Dottie is beautifully played by Lyn Crowther. She is tacky, rough and a true survivor of this tough neighbourhood. Crowther delivers some of the most hilarious lines in the play with perfect comic timing.

Jean, played by Cate Rogers, is strong and delivered much of the time with a dismissiveness and numbness that is borne of a hard life. Her volume at times was not as strong as other cast members, however.

Stevie played by Shipley is a lovely character, played with good understanding. He is probably one of the truly likeable characters from the neighbourhood. A solid performance. 

A standout performance was given by Rhonda Sylvester, playing Kate. She embodied the character with thought and openness, and likewise, a lovely nuanced characterisation.

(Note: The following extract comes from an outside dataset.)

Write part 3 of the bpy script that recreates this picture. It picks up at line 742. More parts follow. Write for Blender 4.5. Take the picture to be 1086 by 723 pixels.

Nick Fagan’s direction of Good People is clever – he captures the claustrophobic Southie area well, utilising the front part of the stage and contrasts this starkly with the open, pastel calm tones of Mike’s Chestnut Hill home. Brittany Daw’s set design hits the mark. The idea to use lighting (designed by Richard Parkhill) and music transitions (Sean Smith) between scenes which allow for fluid segues and the introspective spotlit moments for Margaret, is a very clever tool.

Colour is also used well in this production. The Southie world is harsh, dark – cleverly highlighted by the looming black curtain behind. Costuming by Heather Jones emphasises this, in using dark black and grey for these characters and lighter pastels for those in Chestnut Hill.

This is a wonderful, albeit ‘uncomfortable’ night at the theatre. There are outstanding actors in this cast and a story that is compelling. It truly leaves you wondering how even we, in our ‘comfortable lives’ could have our world unravelled in one shattering moment. Are we really all ‘good people’?